● Stated problem
Starting at the first line of the data below, retype every line up to and including the one containing "pendant('rightmost and smallest".
____ Data lines
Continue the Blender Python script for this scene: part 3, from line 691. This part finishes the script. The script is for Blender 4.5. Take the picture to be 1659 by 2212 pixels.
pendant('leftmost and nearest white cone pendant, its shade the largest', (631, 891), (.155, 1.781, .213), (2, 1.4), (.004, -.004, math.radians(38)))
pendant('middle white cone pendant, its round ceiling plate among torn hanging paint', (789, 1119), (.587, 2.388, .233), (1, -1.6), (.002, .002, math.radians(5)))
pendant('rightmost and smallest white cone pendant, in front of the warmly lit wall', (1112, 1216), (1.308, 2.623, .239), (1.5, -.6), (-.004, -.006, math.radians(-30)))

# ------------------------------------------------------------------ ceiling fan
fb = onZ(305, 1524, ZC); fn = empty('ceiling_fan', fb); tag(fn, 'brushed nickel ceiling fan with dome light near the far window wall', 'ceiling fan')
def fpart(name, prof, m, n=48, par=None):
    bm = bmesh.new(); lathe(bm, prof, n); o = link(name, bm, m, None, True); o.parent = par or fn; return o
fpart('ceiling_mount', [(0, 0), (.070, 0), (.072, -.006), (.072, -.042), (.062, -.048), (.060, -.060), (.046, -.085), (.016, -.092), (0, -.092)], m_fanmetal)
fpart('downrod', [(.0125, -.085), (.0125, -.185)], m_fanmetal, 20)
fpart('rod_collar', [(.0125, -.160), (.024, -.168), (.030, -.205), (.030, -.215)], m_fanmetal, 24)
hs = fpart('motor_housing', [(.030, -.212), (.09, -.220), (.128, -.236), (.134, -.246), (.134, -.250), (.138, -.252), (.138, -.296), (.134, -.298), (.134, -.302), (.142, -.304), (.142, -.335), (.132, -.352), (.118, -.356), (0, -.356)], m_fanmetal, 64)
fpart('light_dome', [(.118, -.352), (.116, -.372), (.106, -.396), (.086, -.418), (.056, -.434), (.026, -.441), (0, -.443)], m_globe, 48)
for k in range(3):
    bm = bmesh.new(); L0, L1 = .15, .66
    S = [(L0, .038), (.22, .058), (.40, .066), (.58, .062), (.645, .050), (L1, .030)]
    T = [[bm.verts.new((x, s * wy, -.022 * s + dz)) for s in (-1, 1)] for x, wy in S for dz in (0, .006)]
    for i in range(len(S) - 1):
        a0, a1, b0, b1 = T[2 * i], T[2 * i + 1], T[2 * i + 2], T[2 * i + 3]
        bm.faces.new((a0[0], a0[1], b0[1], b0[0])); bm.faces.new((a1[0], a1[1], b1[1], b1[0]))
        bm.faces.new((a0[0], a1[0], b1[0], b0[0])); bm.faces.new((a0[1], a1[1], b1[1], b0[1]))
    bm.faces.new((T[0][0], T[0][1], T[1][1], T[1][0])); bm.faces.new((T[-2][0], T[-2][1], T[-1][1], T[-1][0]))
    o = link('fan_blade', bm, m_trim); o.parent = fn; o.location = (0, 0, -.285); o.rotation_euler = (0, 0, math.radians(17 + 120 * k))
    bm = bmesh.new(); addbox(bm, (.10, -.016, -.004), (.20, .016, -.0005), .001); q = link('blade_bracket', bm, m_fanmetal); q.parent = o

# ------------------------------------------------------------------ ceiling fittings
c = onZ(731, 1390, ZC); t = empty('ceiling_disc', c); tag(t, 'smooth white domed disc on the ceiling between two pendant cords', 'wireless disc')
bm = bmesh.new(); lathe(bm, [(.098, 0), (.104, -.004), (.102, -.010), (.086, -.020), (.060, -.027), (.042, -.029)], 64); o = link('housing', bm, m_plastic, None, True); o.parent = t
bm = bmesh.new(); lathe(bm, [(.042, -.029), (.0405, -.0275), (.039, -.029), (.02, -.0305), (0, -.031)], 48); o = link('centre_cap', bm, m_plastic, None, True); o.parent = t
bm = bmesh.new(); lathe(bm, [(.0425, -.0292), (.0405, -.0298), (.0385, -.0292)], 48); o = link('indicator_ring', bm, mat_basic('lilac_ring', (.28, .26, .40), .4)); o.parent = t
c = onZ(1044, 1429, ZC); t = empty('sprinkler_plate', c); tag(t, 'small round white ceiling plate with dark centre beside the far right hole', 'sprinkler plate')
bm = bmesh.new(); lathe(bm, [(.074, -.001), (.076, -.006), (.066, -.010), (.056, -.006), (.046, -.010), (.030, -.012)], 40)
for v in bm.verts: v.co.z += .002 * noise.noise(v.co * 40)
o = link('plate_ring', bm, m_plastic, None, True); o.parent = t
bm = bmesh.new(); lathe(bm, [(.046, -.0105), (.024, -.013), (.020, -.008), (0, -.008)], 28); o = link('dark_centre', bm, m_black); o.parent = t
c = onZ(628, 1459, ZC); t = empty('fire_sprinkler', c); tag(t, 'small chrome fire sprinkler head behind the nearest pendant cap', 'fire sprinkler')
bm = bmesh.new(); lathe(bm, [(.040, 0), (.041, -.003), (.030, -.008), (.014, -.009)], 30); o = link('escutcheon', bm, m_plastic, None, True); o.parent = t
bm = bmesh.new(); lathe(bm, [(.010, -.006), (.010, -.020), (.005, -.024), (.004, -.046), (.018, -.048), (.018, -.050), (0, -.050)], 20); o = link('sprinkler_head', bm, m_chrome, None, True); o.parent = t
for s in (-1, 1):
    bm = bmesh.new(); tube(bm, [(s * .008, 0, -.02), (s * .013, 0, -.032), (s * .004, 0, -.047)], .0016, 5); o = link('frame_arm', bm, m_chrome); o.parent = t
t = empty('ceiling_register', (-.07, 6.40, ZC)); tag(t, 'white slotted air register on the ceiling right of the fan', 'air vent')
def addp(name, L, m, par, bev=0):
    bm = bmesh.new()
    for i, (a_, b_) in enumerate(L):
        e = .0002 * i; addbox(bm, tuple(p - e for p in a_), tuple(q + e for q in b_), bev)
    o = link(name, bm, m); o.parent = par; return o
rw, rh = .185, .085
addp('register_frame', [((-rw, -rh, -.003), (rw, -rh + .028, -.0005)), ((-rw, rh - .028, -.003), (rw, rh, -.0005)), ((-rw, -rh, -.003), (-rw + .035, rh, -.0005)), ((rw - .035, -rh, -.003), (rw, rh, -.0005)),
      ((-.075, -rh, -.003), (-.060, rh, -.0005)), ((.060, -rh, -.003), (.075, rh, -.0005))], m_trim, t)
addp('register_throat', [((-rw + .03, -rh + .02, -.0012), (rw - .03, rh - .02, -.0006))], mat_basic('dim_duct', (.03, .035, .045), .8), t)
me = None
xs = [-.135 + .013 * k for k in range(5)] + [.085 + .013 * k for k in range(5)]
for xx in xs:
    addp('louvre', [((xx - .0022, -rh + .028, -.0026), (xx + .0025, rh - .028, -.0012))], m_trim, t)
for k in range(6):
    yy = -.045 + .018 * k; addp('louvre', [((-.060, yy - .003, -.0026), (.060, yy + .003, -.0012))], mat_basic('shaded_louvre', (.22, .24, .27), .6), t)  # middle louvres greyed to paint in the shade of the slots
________
● Written response
Continue the Blender Python script for this scene: part 3, from line 691. This part finishes the script. The script is for Blender 4.5. Take the picture to be 1659 by 2212 pixels.
pendant('leftmost and nearest white cone pendant, its shade the largest', (631, 891), (.155, 1.781, .213), (2, 1.4), (.004, -.004, math.radians(38)))
pendant('middle white cone pendant, its round ceiling plate among torn hanging paint', (789, 1119), (.587, 2.388, .233), (1, -1.6), (.002, .002, math.radians(5)))
pendant('rightmost and smallest white cone pendant, in front of the warmly lit wall', (1112, 1216), (1.308, 2.623, .239), (1.5, -.6), (-.004, -.006, math.radians(-30)))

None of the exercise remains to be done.